◆ **EXERCISE**: Would you quote the material below from its first line through the line containing "1779.7), (467.7, 1757)]", exactly and with both ends included?

◆ **DATA PROVIDED**:
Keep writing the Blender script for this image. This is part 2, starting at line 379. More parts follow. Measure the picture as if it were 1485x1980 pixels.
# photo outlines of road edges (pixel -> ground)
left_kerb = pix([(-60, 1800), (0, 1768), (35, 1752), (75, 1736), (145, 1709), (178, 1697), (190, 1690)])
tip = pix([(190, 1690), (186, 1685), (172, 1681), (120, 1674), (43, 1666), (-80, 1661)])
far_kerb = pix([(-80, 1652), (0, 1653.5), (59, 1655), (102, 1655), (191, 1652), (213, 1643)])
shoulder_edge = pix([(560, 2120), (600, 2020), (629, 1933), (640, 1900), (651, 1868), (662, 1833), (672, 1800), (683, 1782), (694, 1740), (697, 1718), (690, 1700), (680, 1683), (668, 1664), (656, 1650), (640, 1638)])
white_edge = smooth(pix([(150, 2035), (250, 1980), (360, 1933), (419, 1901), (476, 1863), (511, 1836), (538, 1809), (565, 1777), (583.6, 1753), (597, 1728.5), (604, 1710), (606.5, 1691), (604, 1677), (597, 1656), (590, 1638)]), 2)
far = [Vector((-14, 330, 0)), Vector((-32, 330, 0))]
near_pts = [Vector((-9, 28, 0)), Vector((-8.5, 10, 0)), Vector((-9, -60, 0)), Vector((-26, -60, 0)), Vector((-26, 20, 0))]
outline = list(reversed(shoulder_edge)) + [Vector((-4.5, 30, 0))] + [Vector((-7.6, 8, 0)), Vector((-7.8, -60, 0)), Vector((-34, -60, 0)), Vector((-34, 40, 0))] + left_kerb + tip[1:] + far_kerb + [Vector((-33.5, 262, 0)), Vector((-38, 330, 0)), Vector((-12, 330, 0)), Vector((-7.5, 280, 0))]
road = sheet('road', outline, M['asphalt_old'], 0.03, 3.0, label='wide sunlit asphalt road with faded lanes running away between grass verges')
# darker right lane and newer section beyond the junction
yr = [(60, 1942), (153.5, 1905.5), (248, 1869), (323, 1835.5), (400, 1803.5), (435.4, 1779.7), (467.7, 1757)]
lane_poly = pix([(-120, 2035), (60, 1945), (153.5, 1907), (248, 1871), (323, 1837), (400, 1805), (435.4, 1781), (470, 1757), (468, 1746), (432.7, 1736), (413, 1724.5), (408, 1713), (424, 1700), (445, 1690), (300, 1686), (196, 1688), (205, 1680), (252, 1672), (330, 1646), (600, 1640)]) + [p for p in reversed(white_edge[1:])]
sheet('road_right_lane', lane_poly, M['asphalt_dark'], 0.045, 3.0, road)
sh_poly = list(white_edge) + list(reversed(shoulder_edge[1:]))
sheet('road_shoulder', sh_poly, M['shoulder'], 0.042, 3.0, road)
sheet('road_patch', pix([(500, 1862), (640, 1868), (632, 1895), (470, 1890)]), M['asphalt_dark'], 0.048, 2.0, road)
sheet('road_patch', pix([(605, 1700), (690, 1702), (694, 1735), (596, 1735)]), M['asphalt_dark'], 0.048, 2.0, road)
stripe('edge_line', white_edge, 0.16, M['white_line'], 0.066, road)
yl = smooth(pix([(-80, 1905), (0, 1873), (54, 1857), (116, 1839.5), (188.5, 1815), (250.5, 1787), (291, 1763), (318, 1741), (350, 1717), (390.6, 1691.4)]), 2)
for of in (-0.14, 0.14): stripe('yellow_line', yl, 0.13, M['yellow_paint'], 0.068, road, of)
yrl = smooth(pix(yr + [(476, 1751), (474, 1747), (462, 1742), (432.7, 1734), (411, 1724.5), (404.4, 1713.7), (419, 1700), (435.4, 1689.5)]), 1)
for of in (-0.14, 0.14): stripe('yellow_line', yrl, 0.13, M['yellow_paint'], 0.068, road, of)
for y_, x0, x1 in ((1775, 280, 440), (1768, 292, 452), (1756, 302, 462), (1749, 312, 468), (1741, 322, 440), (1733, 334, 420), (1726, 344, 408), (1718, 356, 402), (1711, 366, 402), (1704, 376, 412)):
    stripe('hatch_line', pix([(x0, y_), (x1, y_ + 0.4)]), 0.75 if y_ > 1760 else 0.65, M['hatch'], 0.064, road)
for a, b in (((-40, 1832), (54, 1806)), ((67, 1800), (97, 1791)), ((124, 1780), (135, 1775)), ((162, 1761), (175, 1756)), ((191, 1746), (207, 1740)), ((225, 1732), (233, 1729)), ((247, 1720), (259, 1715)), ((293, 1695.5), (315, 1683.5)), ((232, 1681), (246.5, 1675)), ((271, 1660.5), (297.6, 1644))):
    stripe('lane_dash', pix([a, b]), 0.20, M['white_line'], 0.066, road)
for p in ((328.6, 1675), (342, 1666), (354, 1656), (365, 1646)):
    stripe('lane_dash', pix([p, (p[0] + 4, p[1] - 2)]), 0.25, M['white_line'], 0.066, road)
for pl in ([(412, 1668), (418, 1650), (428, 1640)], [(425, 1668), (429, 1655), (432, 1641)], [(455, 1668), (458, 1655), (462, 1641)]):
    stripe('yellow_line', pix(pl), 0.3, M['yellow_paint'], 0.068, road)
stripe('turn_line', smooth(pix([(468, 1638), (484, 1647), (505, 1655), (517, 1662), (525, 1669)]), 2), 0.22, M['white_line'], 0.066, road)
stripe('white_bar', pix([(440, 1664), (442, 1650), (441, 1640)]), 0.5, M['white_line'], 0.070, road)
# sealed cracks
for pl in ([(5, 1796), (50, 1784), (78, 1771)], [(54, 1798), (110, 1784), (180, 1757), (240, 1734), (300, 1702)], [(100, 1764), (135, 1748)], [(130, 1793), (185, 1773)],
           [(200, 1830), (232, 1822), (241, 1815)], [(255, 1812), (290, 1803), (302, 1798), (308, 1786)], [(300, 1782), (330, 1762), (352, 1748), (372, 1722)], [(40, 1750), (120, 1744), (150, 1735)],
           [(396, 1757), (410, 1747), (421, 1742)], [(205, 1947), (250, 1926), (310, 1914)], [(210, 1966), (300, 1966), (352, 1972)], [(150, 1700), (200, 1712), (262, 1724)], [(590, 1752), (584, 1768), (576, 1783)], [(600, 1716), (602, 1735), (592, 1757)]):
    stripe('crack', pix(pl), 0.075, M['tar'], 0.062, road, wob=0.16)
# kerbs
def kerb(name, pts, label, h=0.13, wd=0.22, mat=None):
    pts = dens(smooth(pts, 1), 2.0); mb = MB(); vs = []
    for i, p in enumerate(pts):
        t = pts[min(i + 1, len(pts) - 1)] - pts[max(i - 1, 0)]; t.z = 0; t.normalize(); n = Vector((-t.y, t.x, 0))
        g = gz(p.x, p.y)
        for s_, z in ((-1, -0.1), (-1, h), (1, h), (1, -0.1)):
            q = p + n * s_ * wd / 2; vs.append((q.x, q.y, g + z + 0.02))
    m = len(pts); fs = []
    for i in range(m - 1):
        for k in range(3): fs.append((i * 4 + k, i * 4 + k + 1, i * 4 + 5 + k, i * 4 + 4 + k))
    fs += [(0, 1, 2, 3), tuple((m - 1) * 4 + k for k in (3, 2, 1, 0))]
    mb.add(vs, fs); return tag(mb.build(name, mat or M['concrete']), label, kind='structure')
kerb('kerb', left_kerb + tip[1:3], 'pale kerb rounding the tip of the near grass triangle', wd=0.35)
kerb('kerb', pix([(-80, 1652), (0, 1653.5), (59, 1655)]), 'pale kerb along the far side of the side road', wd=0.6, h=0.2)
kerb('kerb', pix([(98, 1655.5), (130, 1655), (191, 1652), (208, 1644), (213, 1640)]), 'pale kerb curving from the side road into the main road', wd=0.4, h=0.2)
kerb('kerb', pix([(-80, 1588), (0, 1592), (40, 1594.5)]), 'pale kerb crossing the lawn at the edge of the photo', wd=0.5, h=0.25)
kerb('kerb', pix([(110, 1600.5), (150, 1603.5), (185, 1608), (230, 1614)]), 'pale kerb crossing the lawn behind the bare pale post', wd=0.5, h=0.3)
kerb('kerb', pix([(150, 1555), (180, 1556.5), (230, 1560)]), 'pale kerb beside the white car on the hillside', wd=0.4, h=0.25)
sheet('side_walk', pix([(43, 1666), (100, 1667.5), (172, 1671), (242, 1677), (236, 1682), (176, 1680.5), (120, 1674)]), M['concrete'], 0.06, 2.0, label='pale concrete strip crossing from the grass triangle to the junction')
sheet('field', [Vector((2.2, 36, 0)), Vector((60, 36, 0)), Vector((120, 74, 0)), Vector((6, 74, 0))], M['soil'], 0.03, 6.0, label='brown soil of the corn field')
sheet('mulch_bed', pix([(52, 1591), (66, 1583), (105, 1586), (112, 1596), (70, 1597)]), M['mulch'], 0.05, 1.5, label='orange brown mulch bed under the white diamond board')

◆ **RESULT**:
Keep writing the Blender script for this image. This is part 2, starting at line 379. More parts follow. Measure the picture as if it were 1485x1980 pixels.
# photo outlines of road edges (pixel -> ground)
left_kerb = pix([(-60, 1800), (0, 1768), (35, 1752), (75, 1736), (145, 1709), (178, 1697), (190, 1690)])
tip = pix([(190, 1690), (186, 1685), (172, 1681), (120, 1674), (43, 1666), (-80, 1661)])
far_kerb = pix([(-80, 1652), (0, 1653.5), (59, 1655), (102, 1655), (191, 1652), (213, 1643)])
shoulder_edge = pix([(560, 2120), (600, 2020), (629, 1933), (640, 1900), (651, 1868), (662, 1833), (672, 1800), (683, 1782), (694, 1740), (697, 1718), (690, 1700), (680, 1683), (668, 1664), (656, 1650), (640, 1638)])
white_edge = smooth(pix([(150, 2035), (250, 1980), (360, 1933), (419, 1901), (476, 1863), (511, 1836), (538, 1809), (565, 1777), (583.6, 1753), (597, 1728.5), (604, 1710), (606.5, 1691), (604, 1677), (597, 1656), (590, 1638)]), 2)
far = [Vector((-14, 330, 0)), Vector((-32, 330, 0))]
near_pts = [Vector((-9, 28, 0)), Vector((-8.5, 10, 0)), Vector((-9, -60, 0)), Vector((-26, -60, 0)), Vector((-26, 20, 0))]
outline = list(reversed(shoulder_edge)) + [Vector((-4.5, 30, 0))] + [Vector((-7.6, 8, 0)), Vector((-7.8, -60, 0)), Vector((-34, -60, 0)), Vector((-34, 40, 0))] + left_kerb + tip[1:] + far_kerb + [Vector((-33.5, 262, 0)), Vector((-38, 330, 0)), Vector((-12, 330, 0)), Vector((-7.5, 280, 0))]
road = sheet('road', outline, M['asphalt_old'], 0.03, 3.0, label='wide sunlit asphalt road with faded lanes running away between grass verges')
# darker right lane and newer section beyond the junction
yr = [(60, 1942), (153.5, 1905.5), (248, 1869), (323, 1835.5), (400, 1803.5), (435.4, 1779.7), (467.7, 1757)]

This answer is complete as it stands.